VL: That was the hardest part of the novel to write, as you can imagine, because it required a difficult, delicate architecture. Not only is it a run-on sentence, but it changes narrators every time one of the narrators focuses on the sky above the valley; yet the children are moving towards each other, unknowingly. Every time a narrator looks at the sky in which thunderclouds and birds are gathering, it switches to the other narrator. Joyce of course was in my mind, but I was also thinking of Juan Rulfo, Jerzy Andrzejewski, and László Krasznahorkai.
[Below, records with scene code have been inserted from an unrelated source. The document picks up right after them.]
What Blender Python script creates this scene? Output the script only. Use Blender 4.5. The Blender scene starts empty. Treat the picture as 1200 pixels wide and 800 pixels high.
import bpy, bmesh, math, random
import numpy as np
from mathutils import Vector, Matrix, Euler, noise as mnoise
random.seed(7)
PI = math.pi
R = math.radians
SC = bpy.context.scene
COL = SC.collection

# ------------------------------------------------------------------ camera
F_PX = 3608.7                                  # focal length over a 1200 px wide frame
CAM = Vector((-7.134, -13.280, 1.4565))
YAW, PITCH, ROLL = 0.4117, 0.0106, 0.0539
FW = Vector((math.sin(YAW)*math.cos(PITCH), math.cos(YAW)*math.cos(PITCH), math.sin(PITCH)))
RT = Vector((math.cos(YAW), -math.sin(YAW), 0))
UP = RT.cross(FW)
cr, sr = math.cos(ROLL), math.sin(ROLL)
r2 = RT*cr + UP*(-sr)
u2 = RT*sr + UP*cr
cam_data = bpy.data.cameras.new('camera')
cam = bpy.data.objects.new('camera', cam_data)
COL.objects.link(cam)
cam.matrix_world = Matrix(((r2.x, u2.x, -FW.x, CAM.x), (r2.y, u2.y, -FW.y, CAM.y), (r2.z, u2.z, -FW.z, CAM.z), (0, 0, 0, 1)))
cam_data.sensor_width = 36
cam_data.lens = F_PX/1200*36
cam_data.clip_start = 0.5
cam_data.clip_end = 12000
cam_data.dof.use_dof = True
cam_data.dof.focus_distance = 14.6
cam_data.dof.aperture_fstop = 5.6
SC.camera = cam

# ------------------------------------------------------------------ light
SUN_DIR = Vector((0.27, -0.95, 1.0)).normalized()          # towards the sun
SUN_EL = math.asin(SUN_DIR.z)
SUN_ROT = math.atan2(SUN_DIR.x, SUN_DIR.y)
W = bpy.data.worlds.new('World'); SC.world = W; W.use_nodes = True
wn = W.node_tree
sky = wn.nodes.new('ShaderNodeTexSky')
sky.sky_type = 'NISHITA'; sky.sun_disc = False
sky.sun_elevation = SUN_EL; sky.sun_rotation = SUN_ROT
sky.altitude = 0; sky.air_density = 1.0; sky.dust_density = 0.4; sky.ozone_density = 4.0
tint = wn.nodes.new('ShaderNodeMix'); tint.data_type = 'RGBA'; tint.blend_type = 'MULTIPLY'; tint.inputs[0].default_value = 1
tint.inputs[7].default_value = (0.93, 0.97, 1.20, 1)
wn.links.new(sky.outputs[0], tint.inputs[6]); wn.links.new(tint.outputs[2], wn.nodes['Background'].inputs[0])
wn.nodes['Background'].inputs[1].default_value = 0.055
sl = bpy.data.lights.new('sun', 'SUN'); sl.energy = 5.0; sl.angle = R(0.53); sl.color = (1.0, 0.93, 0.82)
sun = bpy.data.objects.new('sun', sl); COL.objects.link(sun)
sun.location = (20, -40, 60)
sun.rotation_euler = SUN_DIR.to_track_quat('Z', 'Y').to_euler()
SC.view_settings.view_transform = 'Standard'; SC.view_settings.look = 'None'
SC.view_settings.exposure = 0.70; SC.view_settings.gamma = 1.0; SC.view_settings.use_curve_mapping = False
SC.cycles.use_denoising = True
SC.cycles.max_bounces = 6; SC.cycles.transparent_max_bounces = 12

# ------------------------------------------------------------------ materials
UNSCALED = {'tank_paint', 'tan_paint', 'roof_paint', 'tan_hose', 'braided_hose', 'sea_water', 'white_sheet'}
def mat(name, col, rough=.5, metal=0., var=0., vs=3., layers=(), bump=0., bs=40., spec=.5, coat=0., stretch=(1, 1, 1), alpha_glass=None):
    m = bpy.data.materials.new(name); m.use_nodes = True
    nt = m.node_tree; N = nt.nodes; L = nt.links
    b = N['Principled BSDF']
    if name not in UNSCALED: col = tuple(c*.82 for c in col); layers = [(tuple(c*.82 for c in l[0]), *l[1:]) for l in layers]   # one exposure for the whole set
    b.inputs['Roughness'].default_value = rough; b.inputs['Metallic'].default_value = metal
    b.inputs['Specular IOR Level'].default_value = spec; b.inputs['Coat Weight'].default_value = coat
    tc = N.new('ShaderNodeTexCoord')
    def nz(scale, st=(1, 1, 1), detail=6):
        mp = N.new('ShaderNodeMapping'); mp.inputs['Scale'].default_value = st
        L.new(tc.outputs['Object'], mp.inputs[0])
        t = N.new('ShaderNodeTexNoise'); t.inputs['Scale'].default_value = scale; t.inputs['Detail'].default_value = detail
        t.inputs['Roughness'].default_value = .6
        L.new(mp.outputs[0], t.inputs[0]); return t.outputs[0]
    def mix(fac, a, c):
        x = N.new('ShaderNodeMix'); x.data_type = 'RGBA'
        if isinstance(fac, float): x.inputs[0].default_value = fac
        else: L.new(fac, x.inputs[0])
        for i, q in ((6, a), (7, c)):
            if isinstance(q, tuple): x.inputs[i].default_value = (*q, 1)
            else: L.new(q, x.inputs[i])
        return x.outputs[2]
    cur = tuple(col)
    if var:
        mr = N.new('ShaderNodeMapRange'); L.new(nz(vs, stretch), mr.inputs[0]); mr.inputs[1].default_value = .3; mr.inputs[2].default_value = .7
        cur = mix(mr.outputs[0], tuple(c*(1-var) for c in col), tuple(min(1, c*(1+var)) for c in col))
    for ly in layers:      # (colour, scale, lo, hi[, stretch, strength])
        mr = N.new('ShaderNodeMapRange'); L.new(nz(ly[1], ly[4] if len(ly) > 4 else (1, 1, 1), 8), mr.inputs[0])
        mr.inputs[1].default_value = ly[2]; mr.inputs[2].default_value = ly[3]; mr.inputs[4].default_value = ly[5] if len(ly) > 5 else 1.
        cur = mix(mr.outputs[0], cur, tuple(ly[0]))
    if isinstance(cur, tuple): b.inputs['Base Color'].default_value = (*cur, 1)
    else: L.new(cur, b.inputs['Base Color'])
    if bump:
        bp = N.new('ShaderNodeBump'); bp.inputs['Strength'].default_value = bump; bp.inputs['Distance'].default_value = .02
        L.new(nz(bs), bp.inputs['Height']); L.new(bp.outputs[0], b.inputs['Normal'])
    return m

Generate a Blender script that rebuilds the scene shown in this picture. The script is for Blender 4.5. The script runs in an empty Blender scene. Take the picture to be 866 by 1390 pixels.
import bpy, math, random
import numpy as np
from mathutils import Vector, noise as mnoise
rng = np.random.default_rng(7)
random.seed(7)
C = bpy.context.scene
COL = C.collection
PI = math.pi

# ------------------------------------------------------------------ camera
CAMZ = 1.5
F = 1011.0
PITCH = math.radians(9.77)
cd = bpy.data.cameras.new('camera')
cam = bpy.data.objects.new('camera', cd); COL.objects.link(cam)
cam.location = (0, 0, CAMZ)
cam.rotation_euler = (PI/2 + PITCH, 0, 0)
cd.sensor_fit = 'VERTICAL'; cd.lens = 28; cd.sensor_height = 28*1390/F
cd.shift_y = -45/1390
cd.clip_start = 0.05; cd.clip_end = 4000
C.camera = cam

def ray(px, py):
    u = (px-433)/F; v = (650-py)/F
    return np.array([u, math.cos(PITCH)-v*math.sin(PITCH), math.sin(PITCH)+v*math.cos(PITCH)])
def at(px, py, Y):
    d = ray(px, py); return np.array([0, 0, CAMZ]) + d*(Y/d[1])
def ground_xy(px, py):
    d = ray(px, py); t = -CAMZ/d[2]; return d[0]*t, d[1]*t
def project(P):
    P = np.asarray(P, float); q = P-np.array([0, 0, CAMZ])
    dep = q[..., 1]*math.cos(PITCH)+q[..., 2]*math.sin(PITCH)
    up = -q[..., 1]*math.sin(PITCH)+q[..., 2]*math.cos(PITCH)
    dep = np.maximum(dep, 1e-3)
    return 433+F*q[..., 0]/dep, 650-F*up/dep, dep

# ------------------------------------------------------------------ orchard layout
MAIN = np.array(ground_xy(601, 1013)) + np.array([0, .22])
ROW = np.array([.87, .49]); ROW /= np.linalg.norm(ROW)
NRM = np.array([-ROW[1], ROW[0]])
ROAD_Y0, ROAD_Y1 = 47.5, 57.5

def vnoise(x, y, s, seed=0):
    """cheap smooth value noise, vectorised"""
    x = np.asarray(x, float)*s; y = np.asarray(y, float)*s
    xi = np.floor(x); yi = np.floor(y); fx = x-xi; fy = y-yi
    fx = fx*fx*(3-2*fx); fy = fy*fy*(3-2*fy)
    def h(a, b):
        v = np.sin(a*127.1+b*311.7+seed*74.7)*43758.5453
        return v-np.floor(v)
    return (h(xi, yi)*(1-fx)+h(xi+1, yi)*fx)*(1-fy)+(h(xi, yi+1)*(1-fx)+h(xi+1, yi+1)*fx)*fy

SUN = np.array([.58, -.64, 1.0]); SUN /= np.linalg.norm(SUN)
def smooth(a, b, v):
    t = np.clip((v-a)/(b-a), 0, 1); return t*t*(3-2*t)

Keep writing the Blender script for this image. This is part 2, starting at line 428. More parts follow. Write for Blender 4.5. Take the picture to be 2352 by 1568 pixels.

I don’t want to offer an interpretation of that passage, though, because when authors do that they kind of drown the possibility of other minds coming in and offering other interesting interpretations. Let me just say that that part of the novel –that is spoken by the boy into the recording machine, and then passed to the sister as a version of their story—is a culmination of all the stories the boy has been listening to: his mother talking about the crisis on the border, his father talking about the Apache wars; the books they are reading, among which are the elegies of lost children. It all comes together in the same way that books become part of our own experience without us necessarily having lived those experiences. Literature is like a prosthetic memory. There is a Borges story called “Shakespeare’s Memory,” in which a scholar receives a ring which supposedly will give him access to Shakespeare’s memory. It will implant Shakespeare’s memory in his own mind. The story follows what happens in his mind as Shakespeare’s memory enters and mixes with his own. Ricardo Piglia, a brilliant Argentinean writer and scholar, interprets that story as an allegory about literary memory, about how we incorporate experiences that we have read, and how they become part of the webbing of our own lived experience.